**Data excerpt**
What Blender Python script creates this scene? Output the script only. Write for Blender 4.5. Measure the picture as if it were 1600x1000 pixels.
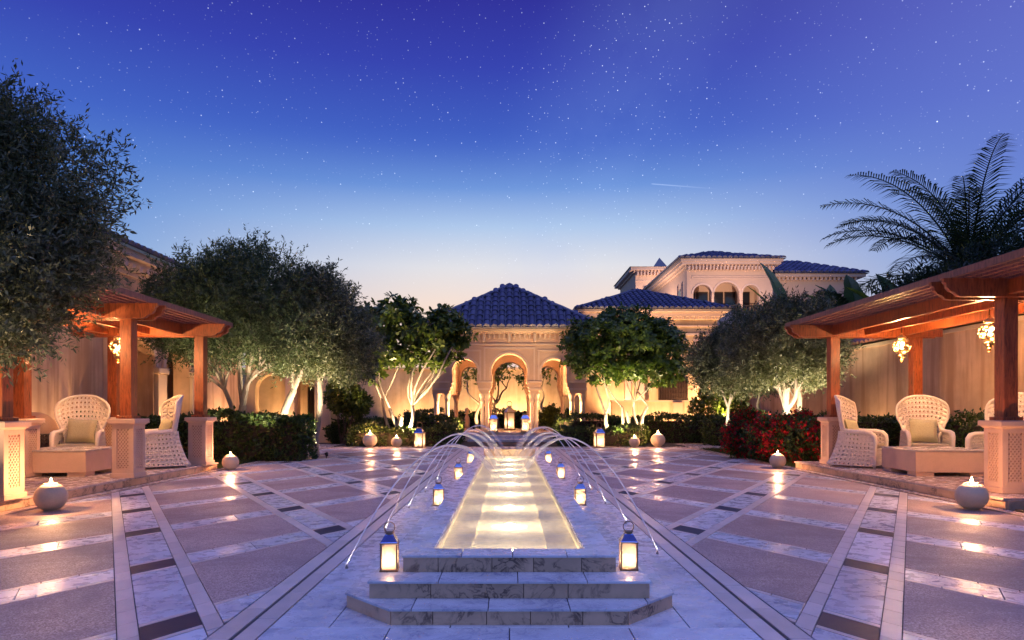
import bpy, math, random
import numpy as np
from mathutils import Vector, Matrix
from mathutils.geometry import tessellate_polygon

for o in list(bpy.data.objects):
    bpy.data.objects.remove(o, do_unlink=True)
scene = bpy.context.scene
COL = scene.collection
R = math.radians
PI = math.pi
random.seed(7)

# ------------------------------------------------------------------ camera
cam_d = bpy.data.cameras.new('camera')
cam = bpy.data.objects.new('camera', cam_d)
COL.objects.link(cam)
cam.location = (0, 0, 1.2)
cam.rotation_euler = (R(90), 0, 0)
cam_d.lens = 24.0
cam_d.sensor_width = 36.0
cam_d.shift_x = 0.0025
cam_d.shift_y = 0.08875
cam_d.clip_end = 2000
scene.camera = cam

# ------------------------------------------------------------------ world: clear dusk sky with stars
world = bpy.data.worlds.new('World')
scene.world = world
world.use_nodes = True
wt = world.node_tree
wt.nodes.clear()


class NT:
    """small node helper"""
    def __init__(s, tree):
        s.t = tree

    def n(s, typ, **kw):
        nd = s.t.nodes.new(typ)
        for k, v in kw.items():
            setattr(nd, k, v)
        return nd

    def l(s, a, b):
        s.t.links.new(a, b)

    def put(s, sock, v):
        if isinstance(v, (int, float, tuple, list)):
            sock.default_value = v
        else:
            s.l(v, sock)

    def math(s, op, a, b=None, c=None, clamp=False):
        nd = s.n('ShaderNodeMath', operation=op, use_clamp=clamp)
        for i, v in enumerate((a, b, c)):
            if v is not None:
                s.put(nd.inputs[i], v)
        return nd.outputs[0]

    def mix(s, f, a, b, blend='MIX'):
        nd = s.n('ShaderNodeMix', data_type='RGBA', blend_type=blend)
        s.put(nd.inputs[0], f)
        s.put(nd.inputs[6], a)
        s.put(nd.inputs[7], b)
        return nd.outputs[2]

    def ramp(s, f, stops, interp='LINEAR'):
        nd = s.n('ShaderNodeValToRGB')
        nd.color_ramp.interpolation = interp
        els = nd.color_ramp.elements
        while len(els) < len(stops):
            els.new(0.5)
        for e, (p, c) in zip(els, stops):
            e.position = p
            e.color = c if len(c) == 4 else (*c, 1)
        s.put(nd.inputs[0], f)
        return nd.outputs[0]

    def rng(s, v, a, b, c=0.0, d=1.0, smooth=True):
        nd = s.n('ShaderNodeMapRange', interpolation_type='SMOOTHSTEP' if smooth else 'LINEAR')
        s.put(nd.inputs[0], v)
        nd.inputs[1].default_value = a
        nd.inputs[2].default_value = b
        nd.inputs[3].default_value = c
        nd.inputs[4].default_value = d
        return nd.outputs[0]

    def noise(s, vec, scale, detail=3, rough=.55, dist=0.0):
        nd = s.n('ShaderNodeTexNoise')
        nd.inputs['Scale'].default_value = scale
        nd.inputs['Detail'].default_value = detail
        nd.inputs['Roughness'].default_value = rough
        nd.inputs['Distortion'].default_value = dist
        if vec is not None:
            s.l(vec, nd.inputs['Vector'])
        return nd.outputs[0]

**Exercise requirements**
The material above holds pictures; copy everything else in it exactly.

**Complete output**
What Blender Python script creates this scene? Output the script only. Write for Blender 4.5. Measure the picture as if it were 1600x1000 pixels.
import bpy, math, random
import numpy as np
from mathutils import Vector, Matrix
from mathutils.geometry import tessellate_polygon

for o in list(bpy.data.objects):
    bpy.data.objects.remove(o, do_unlink=True)
scene = bpy.context.scene
COL = scene.collection
R = math.radians
PI = math.pi
random.seed(7)

# ------------------------------------------------------------------ camera
cam_d = bpy.data.cameras.new('camera')
cam = bpy.data.objects.new('camera', cam_d)
COL.objects.link(cam)
cam.location = (0, 0, 1.2)
cam.rotation_euler = (R(90), 0, 0)
cam_d.lens = 24.0
cam_d.sensor_width = 36.0
cam_d.shift_x = 0.0025
cam_d.shift_y = 0.08875
cam_d.clip_end = 2000
scene.camera = cam

# ------------------------------------------------------------------ world: clear dusk sky with stars
world = bpy.data.worlds.new('World')
scene.world = world
world.use_nodes = True
wt = world.node_tree
wt.nodes.clear()


class NT:
    """small node helper"""
    def __init__(s, tree):
        s.t = tree

    def n(s, typ, **kw):
        nd = s.t.nodes.new(typ)
        for k, v in kw.items():
            setattr(nd, k, v)
        return nd

    def l(s, a, b):
        s.t.links.new(a, b)

    def put(s, sock, v):
        if isinstance(v, (int, float, tuple, list)):
            sock.default_value = v
        else:
            s.l(v, sock)

    def math(s, op, a, b=None, c=None, clamp=False):
        nd = s.n('ShaderNodeMath', operation=op, use_clamp=clamp)
        for i, v in enumerate((a, b, c)):
            if v is not None:
                s.put(nd.inputs[i], v)
        return nd.outputs[0]

    def mix(s, f, a, b, blend='MIX'):
        nd = s.n('ShaderNodeMix', data_type='RGBA', blend_type=blend)
        s.put(nd.inputs[0], f)
        s.put(nd.inputs[6], a)
        s.put(nd.inputs[7], b)
        return nd.outputs[2]

    def ramp(s, f, stops, interp='LINEAR'):
        nd = s.n('ShaderNodeValToRGB')
        nd.color_ramp.interpolation = interp
        els = nd.color_ramp.elements
        while len(els) < len(stops):
            els.new(0.5)
        for e, (p, c) in zip(els, stops):
            e.position = p
            e.color = c if len(c) == 4 else (*c, 1)
        s.put(nd.inputs[0], f)
        return nd.outputs[0]

    def rng(s, v, a, b, c=0.0, d=1.0, smooth=True):
        nd = s.n('ShaderNodeMapRange', interpolation_type='SMOOTHSTEP' if smooth else 'LINEAR')
        s.put(nd.inputs[0], v)
        nd.inputs[1].default_value = a
        nd.inputs[2].default_value = b
        nd.inputs[3].default_value = c
        nd.inputs[4].default_value = d
        return nd.outputs[0]

    def noise(s, vec, scale, detail=3, rough=.55, dist=0.0):
        nd = s.n('ShaderNodeTexNoise')
        nd.inputs['Scale'].default_value = scale
        nd.inputs['Detail'].default_value = detail
        nd.inputs['Roughness'].default_value = rough
        nd.inputs['Distortion'].default_value = dist
        if vec is not None:
            s.l(vec, nd.inputs['Vector'])
        return nd.outputs[0]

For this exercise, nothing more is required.